Depois recebe um kit de barbeiro, detalha a nossa fonte, este jovem fica apto a prestar um serviço no seu bairro, ocupar o tempo que tinha vazio e obter um rendimento, com ganhos também para a própria comunidade, que vai “perder um delinquente e ganhar um cidadão do bem”.
E mais, acrescenta: “Este jovem não devolve o dinheiro ao Estado, mas devolve um conjunto de serviços que são benéficos para o Estado e para a comunidade. Por exemplo, ele vai ficar responsável por fazer a barba e cabelo, duas vezes ao mês, aos idosos acamados no seu bairro”.
Valores em casa
A par deste trabalho social, indica Licínio Melo, é preciso também cultivar valores dentro de casa e evitar uma certa proteção reversa que acaba por acontecer no seio das famílias.
“Os pais e encarregados de educação, sobretudo mães, quando os jovens, levam alguma coisa em casa e eles têm de dizer não, não podes estar nesta vida, estás a colocar em perigo a tua cabeça, a minha e a da nossa família”, sublinha, indicando que tem acontecido o contrário.
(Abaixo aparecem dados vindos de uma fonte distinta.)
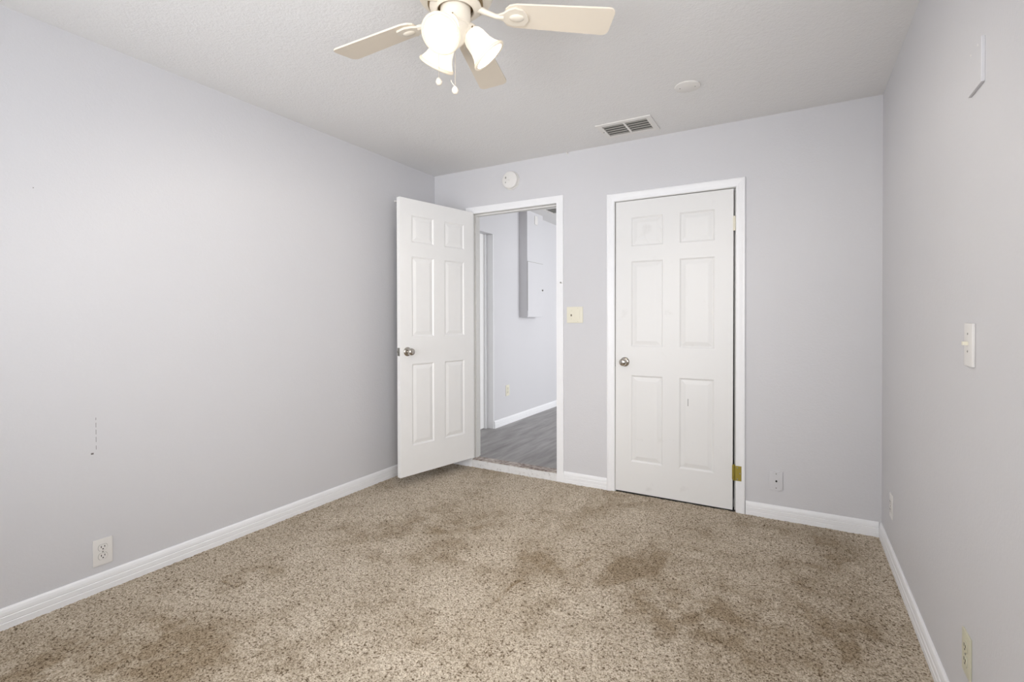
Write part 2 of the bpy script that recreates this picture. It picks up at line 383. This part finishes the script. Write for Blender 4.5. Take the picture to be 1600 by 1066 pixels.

Pais, sobretudo mães, a esconderem os filhos, sem pensar nas consequências graves que dali podem resultar.
No que toca às famílias, este activista social defende o envolvimento de outros sectores, como é o caso do Ministério da Família, que pode intervir através das suas instituições, como o ICCA, o ICIEG e o Laço Branco, com programas direcionados para os pais.
Lado a lado com a ação judicial
Licínio Melo defende que a justiça precisa continuar a fazer o seu trabalho, mas que as medidas não podem ser apenas de foro repressivo.
“Não podemos ter jovens a fazer assaltos, brigas de gangues, a perturbar a paz social, sem que as entidades actuem. Então a polícia precisa continuar a fazer o seu trabalho. Agora, juntamente da ação policial e judicial, tem de haver medidas e políticas sociais que ofereçam aos jovens oportunidades”, concretiza.
Neste sentido, defende, inclusive, o que chama de comunitarização do judiciário, o que significa que os juízes e os procuradores têm de descer aos bairros para fazer palestras, conversar com os jovens, e não encontrar com eles somente na hora de aplicar penas.
O projecto “Ami e di paz y bo?” vai contar, inclusive, com a participação e apoio de jovens que passaram por processo semelhante há alguns anos, deixando de lado a criminalidade.
“Em 2011 estivemos por trás da reconciliação de seis grupos rivais no bairro de Brasil. Foi um trabalho de mais de um ano. Muitos dos jovens hoje têm a sua vida, trabalham e muitos vão nos ajudar agora neste projecto”, indica o mentor.
No entanto, chama a atenção para o facto de agora, os que estão no crime serem jovens que, na altura, tinham oito ou nove anos.
Isto, a seu ver, mostra a importância de quebrar o ciclo, através de um trabalho integrado, desde o pré-escolar.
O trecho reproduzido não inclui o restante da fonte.